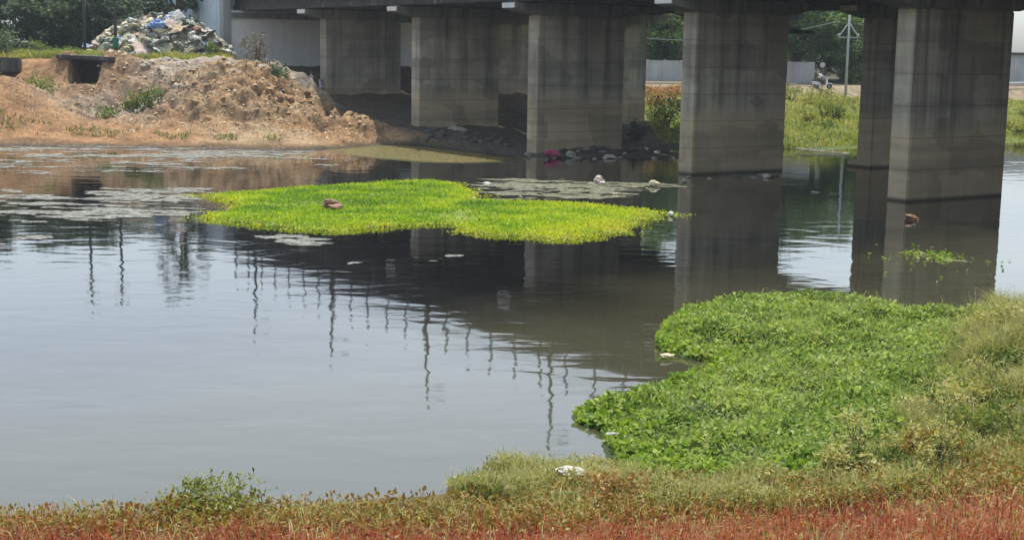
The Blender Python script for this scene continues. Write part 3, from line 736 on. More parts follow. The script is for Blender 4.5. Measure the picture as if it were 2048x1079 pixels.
V, Fc = matbase('lime', LIME, 0.16, lime_h, None, 0.45, 41, shrink=0.25)
root = empty('floating_weed', (0, 52, 0), label='bright lime green weed island floating mid-river', cat='floating weed', kind='stuff')
o = link('weed_bed', np_mesh('weed_bed', V, Fc), MAT['limebase'], root, True); o.matrix_parent_inverse = Matrix.Translation(root.location).inverted()
rng = np.random.default_rng(5)
P = scatter(LIME, 60000, rng); D = polydist(P[:, 0], P[:, 1], LIME)
lk = (D - 0.2 + (fbm(P[:, 0]*1.6, P[:, 1]*1.6, 41, 4)-.5)*.9 + rng.normal(0, .06, len(P)) > 0) & ((fbm(P[:, 0]*.55, P[:, 1]*.9, 44, 4) > 0.38) | (rng.random(len(P)) < 0.25)); P, D = P[lk], D[lk]
hz = lime_h(P[:, 0], P[:, 1], D)
P3 = np.column_stack([P+rng.normal(0, .10, P.shape), hz-0.03+rng.random(len(P))*0.07])
age = np.clip(0.28 + 0.5*np.exp(-D/0.8) + 0.25*sstep(-2, 4, P[:, 0]) + 0.9*(fbm(P[:, 0]*.7, P[:, 1]*1.2, 48, 3)-.5) + rng.normal(0, .1, len(P)), 0, 1)
m_ = len(P)*3//4
V, Fc, tt = merge(leaves(P3[:m_], 0.10, rng, 0.4, 0.6, tint=age[:m_]), blades(P3[m_:], 0.14, rng, 0.04, 0.6, tint=age[m_:]))
edge_ = np.vstack([LIME[rng.integers(len(LIME), size=2600)] + rng.normal(0, .5, (2600, 2))*np.array([.75, .6])]); edge_ = edge_[polydist(edge_[:, 0], edge_[:, 1], LIME) < .9]
V, Fc, tt = merge((V, Fc, tt), leaves(np.column_stack([edge_, np.full(len(edge_), .012)+.03*rng.random(len(edge_))]), 0.09, rng, 0.15, 0.6, tint=rng.uniform(.4, 1, len(edge_))))
o = link('weed_leaves', np_mesh('weed_leaves', V, Fc, tt), MAT['lime'], root); o.matrix_parent_inverse = Matrix.Translation(root.location).inverted()

# ------------------------------------------------------------------ scum on the water
def scum(poly_px, thr, mat, label, seed, sx=0.08, sy=0.16, stretch=(0.28, 0.9), z=0.012):
    poly = pxpoly(poly_px); lo, hi = poly.min(0), poly.max(0)
    xs = np.arange(lo[0], hi[0], sx); ys = np.arange(lo[1], hi[1], sy)
    X, Y = np.meshgrid(xs, ys)
    n = fbm(X*stretch[0], Y*stretch[1], seed, 5) + 0.8*(fbm(X*1.3, Y*2.8, seed+9, 4)-.5)
    D = polydist(X, Y, poly); n = n - 0.3*np.exp(-D/0.8)
    keep = inpoly(X, Y, poly) & (n > thr)
    ny, nx = X.shape; i = np.arange(ny-1)[:, None]*nx+np.arange(nx-1)[None, :]
    kf = keep[:-1, :-1] & keep[1:, :-1] & keep[:-1, 1:] & keep[1:, 1:]
    Fc = np.stack([i, i+1, i+nx+1, i+nx], -1)[kf]
    idx, inv = np.unique(Fc, return_inverse=True)
    Z = z + 0.05*np.clip(n-thr, 0, 1)
    V = np.stack([X, Y, Z], -1).reshape(-1, 3)[idx]
    o = link('floating_scum', np_mesh('scum', V, inv.reshape(-1, 4), np.clip((n-thr)/0.09, 0, 1).ravel()[idx]), mat, None, True)
    return tag(o, label, 'scum', kind='stuff')
scum([(-60, 288), (300, 290), (660, 294), (640, 308), (480, 320), (250, 326), (-60, 332)], 0.44, MAT['scum'], 'grey scum band along the left shore below the orange earth', 50)
scum([(-60, 340), (200, 338), (420, 342), (400, 352), (150, 356), (-60, 352)], 0.53, MAT['scum'], 'thin grey scum streaks off the left shore', 55)
scum([(-60, 374), (200, 374), (430, 376), (455, 396), (415, 412), (330, 438), (200, 446), (60, 440), (-60, 430)], 0.46, MAT['scum'], 'pale broken scum patches left of the lime weed', 60)
scum([(930, 366), (1100, 362), (1340, 364), (1400, 372), (1340, 384), (1240, 398), (1120, 405), (1000, 402), (960, 390)], 0.40, MAT['scum2'], 'pale greenish scum and debris right behind the lime weed', 70)
scum([(470, 466), (620, 466), (720, 474), (700, 494), (560, 500), (470, 486)], 0.53, MAT['scum'], 'small scum streaks just below the lime weed', 80)
scum([(660, 520), (780, 508), (930, 506), (940, 520), (820, 530), (680, 534)], 0.46, MAT['scum'], 'narrow pale scum streak in the dark bridge reflection', 85)
scum([(1800, 500), (1860, 490), (1930, 505), (1940, 530), (1860, 545), (1810, 530)], 0.43, MAT['scum2'], 'yellowish floating scraps in front of the nearest pier', 90)
scum([(1190, 735), (1230, 738), (1330, 712), (1300, 722), (1230, 748)], 0.3, MAT['scum'], 'thin pale floating line beside the creeper tip', 95)
scum([(2005, 325), (2060, 318), (2060, 345), (2010, 345)], 0.42, MAT['scum'], 'pale foam patch at the right edge beyond the nearest pier', 97)
scum([(1570, 296), (1700, 292), (1700, 318), (1640, 312), (1570, 318)], 0.40, MAT['scum2'], 'pale green algae edge below the far grassy bank', 99)
scum([(-60, 300), (420, 304), (760, 318), (700, 338), (300, 345), (-60, 345)], 0.52, MAT['scum'], 'faint scattered scum flecks on the brown reflection near the left shore', 51)
scum([(-60, 395), (120, 400), (420, 392), (420, 425), (260, 452), (60, 455), (-60, 450)], 0.49, MAT['scum'], 'second layer of grey scum flecks left of the lime weed', 64)
scum([(-60, 470), (100, 468), (130, 490), (-60, 505)], 0.47, MAT['scum'], 'small scum streak at the left edge above the mirrored poles', 66)
scum([(940, 355), (1150, 352), (1200, 366), (1140, 398), (1000, 404), (930, 385)], 0.44, MAT['scum2'], 'denser debris scum close behind the lime weed', 73)
MUD = pxpoly([(640, 300), (700, 294), (760, 289), (830, 290), (920, 300), (1040, 317), (1020, 325), (930, 328), (840, 326), (740, 318), (670, 310)])
V, Fc = matbase('mud', MUD, 0.2, lambda X, Y, sd: 0.008+0.02*sstep(0, 1.5, sd), None, 0.5, 77)
md = polydist(V[:, 0], V[:, 1], MUD)*np.where(inpoly(V[:, 0], V[:, 1], MUD), 1, 0)
tag(link('mud_bar', np_mesh('mud_bar', V, Fc, np.clip(md/1.1, 0, 1)), MAT['mud'], None, True), 'olive wet mud bar beside the earth mound', 'mud', kind='structure')

rng = np.random.default_rng(91)
W = np.vstack([at(1850, 508)[:2] + rng.normal(0, 1, (110, 2))*np.array([.45, .35]), at(1890, 519)[:2] + rng.normal(0, 1, (60, 2))*np.array([.3, .25]), at(1868, 525)[:2] + rng.normal(0, 1, (60, 2))*np.array([1.2, 1.6])])
V, Fc, tt = leaves(np.column_stack([W, .012+.02*rng.random(len(W))]), 0.12, rng, .1, .6)
tag(link('weed_scraps', np_mesh('weed_scraps', V, Fc, tt), MAT['creeper_yellow'] if 'creeper_yellow' in MAT else MAT['lime']), 'loose yellow-green weed scraps floating in front of the nearest pier', 'floating weed', kind='stuff')
# ------------------------------------------------------------------ creeper mat and near bank plants
HYA = pxpoly([(1312, 690), (1330, 650), (1370, 625), (1450, 607), (1550, 597), (1640, 600), (1720, 607), (1800, 622), (1860, 632), (1930, 640), (2010, 640), (2100, 650), (2100, 760), (1980, 860), (1840, 960), (1600, 1010), (1300, 1000), (1250, 935), (1215, 895), (1210, 862), (1160, 847), (1148, 832), (1200, 810), (1290, 795), (1340, 765), (1420, 745), (1445, 726), (1380, 718), (1330, 708)])
def hya_h(X, Y, sd):
    g = np.maximum(height(X, Y, False), 0)
    return g + 0.03 + 0.22*sstep(0, 1.6, sd) + 0.30*(fbm(X*1.3, Y*1.3, 15, 3)-.4)*sstep(0, 1.0, sd)
V, Fc = matbase('hya', HYA, 0.16, hya_h, None, 0.25, 43)
root = empty('creeper_mat', (5, 27, 0), label='large green creeper mat spreading over the water from the near bank', cat='creeper', kind='stuff')
inv = Matrix.Translation(root.location).inverted()
o = link('creeper_bed', np_mesh('creeper_bed', V, Fc), MAT['hyabase'], root, True); o.matrix_parent_inverse = inv
rng = np.random.default_rng(6)
P = scatter(HYA, 125000, rng); D = polydist(P[:, 0], P[:, 1], HYA)
hz = hya_h(P[:, 0], P[:, 1], D)
dens = fbm(P[:, 0]*1.7, P[:, 1]*1.7, 91, 2)
keep = (dens > 0.34) | (rng.random(len(P)) < 0.45); P, D, hz, dens = P[keep], D[keep], hz[keep], dens[keep]
lift = rng.random(len(P))**1.5*(0.09+0.32*np.clip(dens-0.35, 0, 1))
P3 = np.column_stack([P, hz-0.03+lift])
edge = D + rng.normal(0, .25, len(D)) < 0.55
lft = (P[:, 0] < 5.0)
ye = edge & lft & (rng.random(len(P)) < 0.8)
a1 = leaves(P3[~ye], 0.085*(0.7+0.6*dens[~ye]), rng, 0.5, 0.6, hexa_leaf=True)
V, Fc, tt = a1
o = link('creeper_leaves', np_mesh('creeper_leaves', V, Fc, tt), MAT['creeper'], root); o.matrix_parent_inverse = inv
V, Fc, tt = leaves(P3[ye], 0.10, rng, 0.35, 0.75, hexa_leaf=True)
o = link('young_leaves', np_mesh('young_leaves', V, Fc, tt), MAT['creeper_yellow'], root); o.matrix_parent_inverse = inv
km = rng.choice(len(P3), 3500, replace=False); kk = fbm(P[km, 0]*.9, P[km, 1]*.9, 95, 3); km = km[(kk > .5) & (D[km] > .6)]
V, Fc, tt = blades(P3[km]+np.array([0, 0, .05]), 0.26, rng, 0.016, 0.8)
o = link('grass_in_creeper', np_mesh('grass_in_creeper', V, Fc, tt), MAT['pale_weed'], root); o.matrix_parent_inverse = inv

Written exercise
Where a line in the material above holds "from", copy that line.

Exercise answer
The Blender Python script for this scene continues. Write part 3, from line 736 on. More parts follow. The script is for Blender 4.5. Measure the picture as if it were 2048x1079 pixels.
root = empty('creeper_mat', (5, 27, 0), label='large green creeper mat spreading over the water from the near bank', cat='creeper', kind='stuff')